Si le début m’a semblé surprenant avec l’emploi de la première personne du singulier et le langage grossier propre à l’héroïne, cela m’a néanmoins permis de rentrer immédiatement dans la peau de l’adolescente et de finalement ressentir sa colère, son incompréhension et son désir de liberté, mais aussi sa naïveté et son besoin de rêver.

Dans la seconde partie, entre en jeu un nouveau personnage à part entière, et au moins aussi important que Clarisse elle-même : le Portugal. L’auteure nous le fait découvrir avec talent, je dirais même avec amour. Vibrant, chaud, salé des embruns de l’océan, vivant, coloré et bruyant, avec sa richesse architecturale, ses effluves de cuisine et ses éclats de voix.

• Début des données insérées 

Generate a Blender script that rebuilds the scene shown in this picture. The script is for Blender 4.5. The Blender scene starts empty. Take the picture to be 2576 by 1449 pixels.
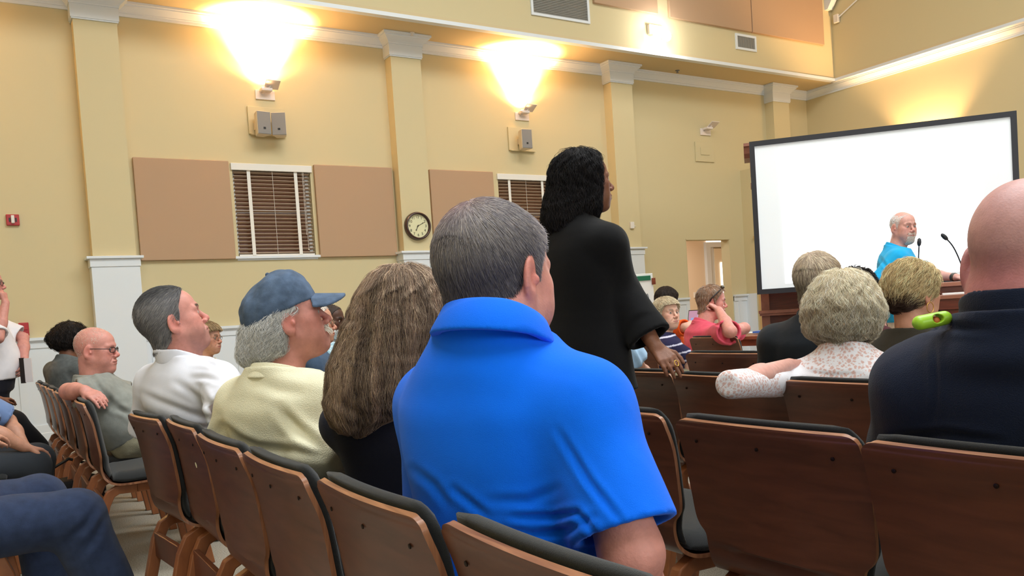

J’en ai humé les senteurs, mes yeux se sont régalés de ses trésors historiques et de ses côtes battues par le vent, j’ai scandé le fado et presque senti le sable couler entre mes doigts. La plume, jusque-là brute et percutante, change alors de registre et se fait plus douce, caressante, pleine de sensibilité, voire très poétique parfois, ce qui nous confirme toute l’étendue du talent littéraire de Jo Rouxinol.

La troisième partie sonne le retour à la réalité du monde et même si la fin est très dure, et que j’en ai pleuré, j’ai aussi été heureuse d’y ressentir de l’espoir.

Quant à l’histoire, elle est poignante, cruelle, désespérée, comme un amour interdit, juste… magnifique…  Je n’en dirai pas plus car vous devez la lire pour la vivre pleinement.

Extrait : « Avant lui, je ne savais pas que la vie était si belle ».